PROBLEM: Return only the lines between the line holding "n=2400; u=rng.random(n); t=.985+rng.random(n)*.04;" and the line holding "con=fbm(u*20,t*0,2,77)>.66", the two boundary lines included, exactly as they appear.

------------------------

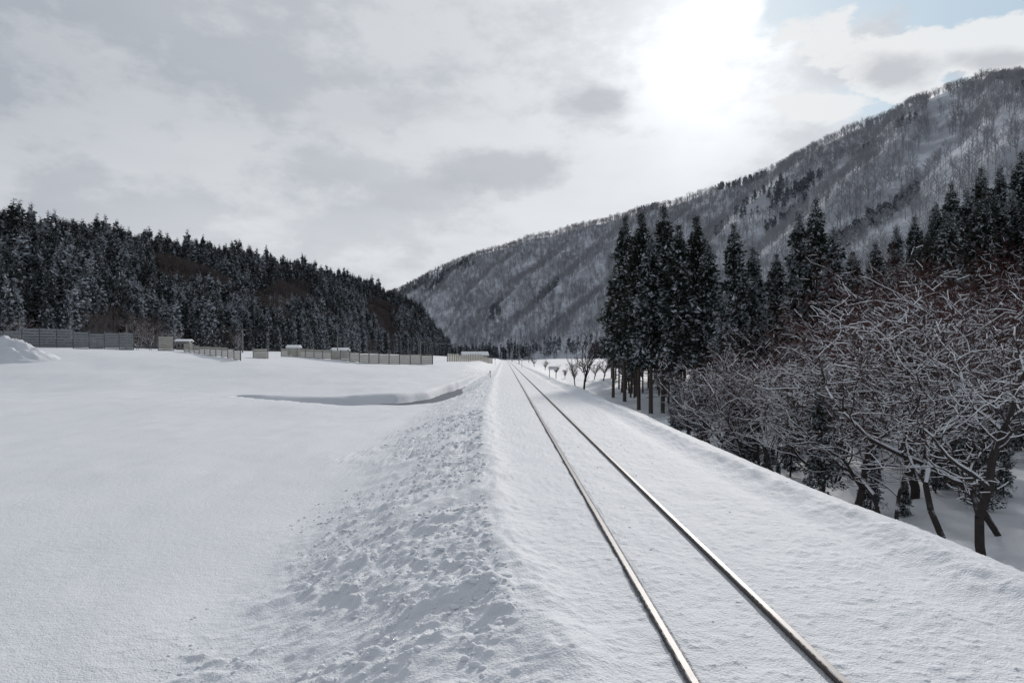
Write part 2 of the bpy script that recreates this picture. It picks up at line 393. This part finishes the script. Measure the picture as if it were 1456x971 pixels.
# ---------------------------------------------------------------- hills from foot/ridge lines
class Hill:
    def __init__(s,foot,ridge,amp,k,seed,power=1.0):
        s.foot=np.array(foot,float); s.ridge=np.array(ridge,float); s.amp=amp;s.k=k;s.seed=seed;s.pw=power
    def at(s,u,t):
        n=len(s.foot); U=u*(n-1); g=np.arange(n)
        f=[np.interp(U,g,s.foot[:,i]) for i in range(3)]; r=[np.interp(U,g,s.ridge[:,i]) for i in range(3)]
        x=f[0]+(r[0]-f[0])*t; y=f[1]+(r[1]-f[1])*t
        tt=np.minimum(t,1); z=f[2]+(r[2]-f[2])*tt**s.pw - np.maximum(t-1,0)*(r[2]-f[2])*1.3
        w=np.clip(4*t*(1.05-t),0,1)*(t<1.05)
        wu=u*s.k+(fbm(u*s.k*.5,t*2.,3,s.seed)-.5)*1.6+t*1.1
        def rdg(q): 
            q=q-np.floor(q); return .5-.5*np.cos(q*2*np.pi)
        z=z+s.amp*w*((rdg(wu)-.5)*1.0+(rdg(wu*2.7+t)-.5)*.3+(fbm(u*s.k*2,t*4,3,s.seed+3)-.5)*.8)
        z=z+s.amp*.10*(fbm(u*s.k*4,t*4,3,s.seed+7)-.5)*np.clip(t*3,0,1)
        return x,y,z
    def mesh(s,name,nu,nt,m):
        u,t=np.meshgrid(np.linspace(0,1,nu),np.linspace(-.04,1.5,nt),indexing='ij')
        x,y,z=s.at(u,t); z=np.where(t<0,z-4,z)
        link(bpy.data.objects.new(name,mkmesh(name,np.stack([x.ravel(),y.ravel(),z.ravel()],1),grid(nu,nt),[m],smooth=True)))
def rp(px,py,Y,th): return (W(px,Y),Y,Zp(py,Y)-th)
mount=Hill([(330,-120,-2),(230,20,-2),(150,120,-2),(95,240,-1),(66,430,0),(35,600,1),(-20,740,1),(-90,900,1),(-180,1060,1),(-300,1200,1)],
           [(760,420,230),rp(1620,120,560,9),rp(1400,96,640,9),rp(1230,168,720,9),rp(1060,250,810,9),rp(900,297,930,9),rp(760,332,1070,9),rp(650,366,1200,8),rp(570,406,1330,8),rp(430,455,1450,8)],
           13,12,40,1.0)
mount.mesh('mountain',360,120,M_mtn)
lh=Hill([(-230,20,5),(-160,90,4.5),(-118,150,4),(-106,240,3),(-92,370,2),(-80,500,2),(-66,640,1.5),(-58,760,1)],
        [(-360,120,50),(-290,190,45),rp(10,297,255,15),rp(230,333,360,15),rp(390,362,470,14),rp(520,398,590,13),rp(600,440,680,12),(-75,830,6)],
        5,9,60,.85)
lh.mesh('forested_hill',260,70,M_hill)
# mountain trees
n=24000; u=rng.random(n)**1.1; t=rng.random(n)**.85*1.03
x,y,z=mount.at(u,t)
dens=fbm(u*22,t*5,4,70); keep=(dens>.36)|(rng.random(n)<.35); keep&=(y>60)
patch=(u<.42)&(u>.12)&(t>.45)&(fbm(u*40,t*4+u*30,3,71)>.58); keep&=~(patch&(rng.random(n)<.85))
con=(fbm(u*16+t*2,t*4,3,75)>.68)|((t<.06)&(rng.random(n)<.75))|((u>.80)&(t>.8)&(rng.random(n)<.6))
idx=np.where(con,rng.integers(0,2,n),rng.integers(2,6,n)); sc=np.where(con,.6,.9)*rng.uniform(.7,1.2,n)
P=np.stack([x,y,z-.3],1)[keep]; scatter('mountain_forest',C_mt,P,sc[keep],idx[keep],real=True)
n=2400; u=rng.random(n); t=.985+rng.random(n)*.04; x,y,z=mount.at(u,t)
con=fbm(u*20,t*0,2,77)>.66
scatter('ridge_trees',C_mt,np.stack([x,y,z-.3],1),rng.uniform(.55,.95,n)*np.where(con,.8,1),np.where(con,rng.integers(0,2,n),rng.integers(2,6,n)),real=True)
# left hill trees
n=9500; u=.1+.9*rng.random(n)**.9; t=rng.random(n)*1.1; x,y,z=lh.at(u,t)
bare=(fbm(u*14,t*3,3,80)>.62); ok=~(bare&(rng.random(n)<.3))
idx=np.where(bare&(t<.75),rng.integers(4,6,n),np.where(rng.random(n)<np.clip(.6-t*.5,0,1),3,rng.integers(0,3,n)))
hv=rng.uniform(.55,1.05,n)*np.where(rng.random(n)<.12,1.3,1)
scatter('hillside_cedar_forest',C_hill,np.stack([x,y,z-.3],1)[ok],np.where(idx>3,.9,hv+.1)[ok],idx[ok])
n=260; x=rng.uniform(-60,60,n); y=rng.uniform(640,760,n)
scatter('valley_end_cedars',C_hill,np.stack([x,y,0*x],1),rng.uniform(.5,1.0,n),rng.integers(0,4,n))
# ---------------------------------------------------------------- right wood
def put(name,me,x,y,s,rot=None,zoff=-.1,sw=1.0,tilt=0):
    o=link(bpy.data.objects.new(name,me)); o.location=(x,y,float(ground(x,y,False))+zoff); o.scale=(s*sw,s*sw,s)
    o.rotation_euler=(tilt*rng.normal(),tilt*rng.normal(),rng.random()*6.28 if rot is None else rot); return o
big=[(872,380,78),(888,312,72),(908,308,67),(925,345,60),(942,296,62),(962,325,57),(990,312,64),(1006,352,58),(1050,322,61),(1072,352,66),(1100,365,70),
     (1135,302,66),(1165,287,64),(1188,325,62),(1210,362,67),(1030,420,54),(1245,350,80),(1272,322,84),(1300,312,90),(1330,290,92),(1352,268,88),(1378,270,80),(1392,246,86),(1425,238,84),(1452,222,80),(1480,215,82),(1520,225,78),(1560,240,76)]
for i,(px,py,Yd) in enumerate(big):
    x=W(px,Yd); gz=float(ground(x,Yd,False)); H=Zp(py,Yd)-gz
    put('cedar_tree',CM[(0,1,2,4)[i%4] if px<1020 else (3 if i%2 else 4)],x,Yd,H/17.6,sw=1.0+.1*rng.normal()*.5+ (0.12 if H<16 else -.05),tilt=.012)
n=340; px=rng.uniform(865,1750,n); Yd=rng.uniform(62,130,n)+np.clip(1000-px,0,200)*.15
x=W(px,Yd); gz=ground(x,Yd,False); cap=np.interp(px,[865,1010,1030,1240,1350,1456,1900],[400,380,400,385,300,250,230])
H=np.minimum(Zp(cap+rng.uniform(0,50,n),Yd)-gz,19); k=(H>5)
scatter('cedar_wood',C_mid,np.stack([x,Yd,gz-.2],1)[k],(H/17.6)[k],rng.integers(0,5,n)[k])
n=170; px=rng.uniform(900,1650,n); Yd=rng.uniform(21,62,n); x=W(px,Yd); k=(x>10)
scatter('young_cedar_undergrowth',C_mid,np.stack([x,Yd,ground(x,Yd,False)-.9],1)[k],rng.uniform(.1,.3,n)[k],np.full(k.sum(),4))
fg=[(1345,785,0,430,.02,17),(1270,755,1,430,0,19),(1225,725,5,420,0,20.5),(1170,705,2,440,0,23.5),(1440,760,1,330,0,18),(1400,800,5,350,0,15.6),(1480,770,0,330,0,17),
    (1065,665,1,470,0,29),(1110,690,0,460,0,26),(1010,640,2,500,0,35),(985,630,4,520,0,38),(1300,740,2,350,0,24),(1380,740,6,320,0,26),(1530,790,3,310,0,17)]
for px,_,k,py,_,Yd in fg:
    x=W(px,Yd); gz=float(ground(x,Yd,False)); put('bare_tree',BM[k],x,Yd,(Zp(py,Yd)-gz)/BH[k],sw=1.12)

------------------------

ANSWER TO THIS PROBLEM:
n=2400; u=rng.random(n); t=.985+rng.random(n)*.04; x,y,z=mount.at(u,t)
con=fbm(u*20,t*0,2,77)>.66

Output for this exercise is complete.